* START *

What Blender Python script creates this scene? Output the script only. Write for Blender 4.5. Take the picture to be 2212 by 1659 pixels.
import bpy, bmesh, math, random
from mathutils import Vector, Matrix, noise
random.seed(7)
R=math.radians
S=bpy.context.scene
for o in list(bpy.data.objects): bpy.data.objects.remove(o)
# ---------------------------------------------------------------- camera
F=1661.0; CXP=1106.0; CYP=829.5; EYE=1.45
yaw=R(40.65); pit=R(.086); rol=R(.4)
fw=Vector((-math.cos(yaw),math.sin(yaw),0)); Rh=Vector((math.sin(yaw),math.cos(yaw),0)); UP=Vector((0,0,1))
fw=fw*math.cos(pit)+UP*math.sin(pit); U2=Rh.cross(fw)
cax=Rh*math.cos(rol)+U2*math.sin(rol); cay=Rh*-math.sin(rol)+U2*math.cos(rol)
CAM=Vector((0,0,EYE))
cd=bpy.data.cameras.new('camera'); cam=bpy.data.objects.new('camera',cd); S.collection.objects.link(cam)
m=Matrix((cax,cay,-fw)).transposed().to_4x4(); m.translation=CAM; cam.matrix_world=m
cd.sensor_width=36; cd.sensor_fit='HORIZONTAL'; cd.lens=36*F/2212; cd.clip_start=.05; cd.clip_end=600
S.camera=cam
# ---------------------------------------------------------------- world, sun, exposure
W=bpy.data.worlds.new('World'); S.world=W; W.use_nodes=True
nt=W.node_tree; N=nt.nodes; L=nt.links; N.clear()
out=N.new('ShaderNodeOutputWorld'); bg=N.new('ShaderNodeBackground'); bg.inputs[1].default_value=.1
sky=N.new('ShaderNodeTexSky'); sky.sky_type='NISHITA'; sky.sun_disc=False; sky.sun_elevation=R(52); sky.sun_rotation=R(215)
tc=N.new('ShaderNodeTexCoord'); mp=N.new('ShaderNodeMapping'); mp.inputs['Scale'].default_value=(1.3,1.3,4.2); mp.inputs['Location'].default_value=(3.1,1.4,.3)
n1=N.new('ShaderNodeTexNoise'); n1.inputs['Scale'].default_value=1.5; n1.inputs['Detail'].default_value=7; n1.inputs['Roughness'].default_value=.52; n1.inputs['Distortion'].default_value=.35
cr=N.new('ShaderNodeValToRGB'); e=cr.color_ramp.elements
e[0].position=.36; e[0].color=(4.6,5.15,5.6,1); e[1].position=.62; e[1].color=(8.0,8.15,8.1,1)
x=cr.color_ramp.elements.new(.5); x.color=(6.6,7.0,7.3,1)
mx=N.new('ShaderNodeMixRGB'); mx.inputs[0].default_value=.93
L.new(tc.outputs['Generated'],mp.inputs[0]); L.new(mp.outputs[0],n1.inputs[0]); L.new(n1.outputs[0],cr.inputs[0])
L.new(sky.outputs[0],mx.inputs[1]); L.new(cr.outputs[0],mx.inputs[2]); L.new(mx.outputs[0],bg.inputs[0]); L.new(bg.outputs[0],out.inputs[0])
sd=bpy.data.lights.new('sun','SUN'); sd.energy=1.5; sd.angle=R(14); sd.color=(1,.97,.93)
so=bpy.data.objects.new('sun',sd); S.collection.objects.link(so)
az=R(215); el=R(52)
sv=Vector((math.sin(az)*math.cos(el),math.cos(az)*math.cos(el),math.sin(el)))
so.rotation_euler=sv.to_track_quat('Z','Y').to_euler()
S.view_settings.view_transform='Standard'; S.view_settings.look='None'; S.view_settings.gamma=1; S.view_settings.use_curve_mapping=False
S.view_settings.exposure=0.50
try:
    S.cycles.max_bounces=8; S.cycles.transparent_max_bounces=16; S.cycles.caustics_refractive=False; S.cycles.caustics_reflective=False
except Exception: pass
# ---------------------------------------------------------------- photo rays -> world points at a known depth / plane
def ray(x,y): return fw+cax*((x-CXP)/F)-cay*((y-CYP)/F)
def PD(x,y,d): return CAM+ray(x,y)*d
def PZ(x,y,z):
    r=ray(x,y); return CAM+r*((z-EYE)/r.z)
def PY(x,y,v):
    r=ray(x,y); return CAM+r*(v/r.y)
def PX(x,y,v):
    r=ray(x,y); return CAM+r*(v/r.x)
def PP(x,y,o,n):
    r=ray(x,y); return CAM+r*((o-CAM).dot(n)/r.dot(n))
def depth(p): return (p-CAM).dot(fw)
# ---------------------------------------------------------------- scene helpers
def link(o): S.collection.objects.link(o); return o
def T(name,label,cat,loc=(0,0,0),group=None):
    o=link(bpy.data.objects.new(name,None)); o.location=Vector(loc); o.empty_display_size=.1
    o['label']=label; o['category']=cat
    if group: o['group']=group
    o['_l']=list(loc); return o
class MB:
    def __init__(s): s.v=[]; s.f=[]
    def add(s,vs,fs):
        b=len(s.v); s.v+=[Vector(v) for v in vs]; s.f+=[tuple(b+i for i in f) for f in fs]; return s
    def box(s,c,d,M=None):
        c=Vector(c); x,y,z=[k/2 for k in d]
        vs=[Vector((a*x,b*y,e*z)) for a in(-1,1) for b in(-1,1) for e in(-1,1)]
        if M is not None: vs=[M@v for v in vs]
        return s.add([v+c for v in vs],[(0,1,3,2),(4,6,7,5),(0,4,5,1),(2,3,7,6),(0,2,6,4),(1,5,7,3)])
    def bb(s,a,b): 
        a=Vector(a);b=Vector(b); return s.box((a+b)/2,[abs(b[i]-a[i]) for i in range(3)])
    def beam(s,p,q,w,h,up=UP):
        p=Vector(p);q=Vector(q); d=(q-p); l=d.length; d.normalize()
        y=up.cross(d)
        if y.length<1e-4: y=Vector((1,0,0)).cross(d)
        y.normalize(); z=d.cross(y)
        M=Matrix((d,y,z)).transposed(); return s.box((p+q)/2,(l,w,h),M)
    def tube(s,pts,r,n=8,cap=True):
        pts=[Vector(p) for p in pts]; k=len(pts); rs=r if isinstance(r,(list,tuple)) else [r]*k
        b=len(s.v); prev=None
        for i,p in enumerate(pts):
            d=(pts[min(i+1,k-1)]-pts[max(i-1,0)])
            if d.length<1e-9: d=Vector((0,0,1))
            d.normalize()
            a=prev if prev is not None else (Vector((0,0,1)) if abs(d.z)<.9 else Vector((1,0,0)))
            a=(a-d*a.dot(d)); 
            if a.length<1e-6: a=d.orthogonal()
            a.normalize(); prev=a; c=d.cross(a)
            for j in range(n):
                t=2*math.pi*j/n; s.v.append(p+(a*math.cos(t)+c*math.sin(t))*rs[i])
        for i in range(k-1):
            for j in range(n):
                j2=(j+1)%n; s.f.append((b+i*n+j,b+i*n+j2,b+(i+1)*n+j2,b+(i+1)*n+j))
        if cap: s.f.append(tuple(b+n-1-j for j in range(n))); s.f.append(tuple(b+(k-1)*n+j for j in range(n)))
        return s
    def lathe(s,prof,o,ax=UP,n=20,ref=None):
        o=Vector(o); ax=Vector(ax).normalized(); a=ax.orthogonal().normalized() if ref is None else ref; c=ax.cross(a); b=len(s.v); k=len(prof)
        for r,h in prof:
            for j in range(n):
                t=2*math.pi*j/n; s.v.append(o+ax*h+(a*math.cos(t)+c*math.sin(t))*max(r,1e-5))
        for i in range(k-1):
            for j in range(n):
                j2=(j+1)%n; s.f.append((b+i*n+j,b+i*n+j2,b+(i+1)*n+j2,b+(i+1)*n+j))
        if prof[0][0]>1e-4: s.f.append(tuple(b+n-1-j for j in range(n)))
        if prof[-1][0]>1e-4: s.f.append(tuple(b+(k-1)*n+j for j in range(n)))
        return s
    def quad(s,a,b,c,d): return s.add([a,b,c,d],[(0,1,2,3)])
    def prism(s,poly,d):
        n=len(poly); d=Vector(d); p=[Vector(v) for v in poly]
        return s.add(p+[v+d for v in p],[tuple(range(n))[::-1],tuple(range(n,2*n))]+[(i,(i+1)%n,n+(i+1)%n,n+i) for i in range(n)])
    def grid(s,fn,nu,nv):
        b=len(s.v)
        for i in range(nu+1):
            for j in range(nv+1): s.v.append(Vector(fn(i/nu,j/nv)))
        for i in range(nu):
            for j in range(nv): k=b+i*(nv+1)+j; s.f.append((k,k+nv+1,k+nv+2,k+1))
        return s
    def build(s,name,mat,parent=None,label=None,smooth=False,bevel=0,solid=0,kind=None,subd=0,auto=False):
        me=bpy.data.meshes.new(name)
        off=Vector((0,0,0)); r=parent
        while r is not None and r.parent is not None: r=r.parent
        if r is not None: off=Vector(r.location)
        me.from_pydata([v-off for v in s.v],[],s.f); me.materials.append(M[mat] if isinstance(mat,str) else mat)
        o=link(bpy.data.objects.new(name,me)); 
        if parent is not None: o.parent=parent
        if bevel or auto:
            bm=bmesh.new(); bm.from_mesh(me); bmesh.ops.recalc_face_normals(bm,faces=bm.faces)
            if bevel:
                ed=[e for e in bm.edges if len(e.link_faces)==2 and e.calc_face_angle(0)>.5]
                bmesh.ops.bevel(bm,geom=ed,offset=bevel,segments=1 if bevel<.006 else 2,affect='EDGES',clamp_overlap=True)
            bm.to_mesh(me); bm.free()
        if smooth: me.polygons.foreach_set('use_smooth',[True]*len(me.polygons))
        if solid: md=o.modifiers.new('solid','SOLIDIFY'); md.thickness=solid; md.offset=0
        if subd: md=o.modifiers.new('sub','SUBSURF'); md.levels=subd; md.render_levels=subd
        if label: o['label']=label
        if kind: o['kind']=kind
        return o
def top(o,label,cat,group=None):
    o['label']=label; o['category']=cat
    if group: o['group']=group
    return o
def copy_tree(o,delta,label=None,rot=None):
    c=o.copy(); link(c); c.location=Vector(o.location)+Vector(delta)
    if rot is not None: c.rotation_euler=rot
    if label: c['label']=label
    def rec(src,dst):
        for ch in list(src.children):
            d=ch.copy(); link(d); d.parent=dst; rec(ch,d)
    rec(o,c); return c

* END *

• _Job_
Report the number of lines in the listing above that include the word "scene", and nothing else.

• _Output of the exercise_
3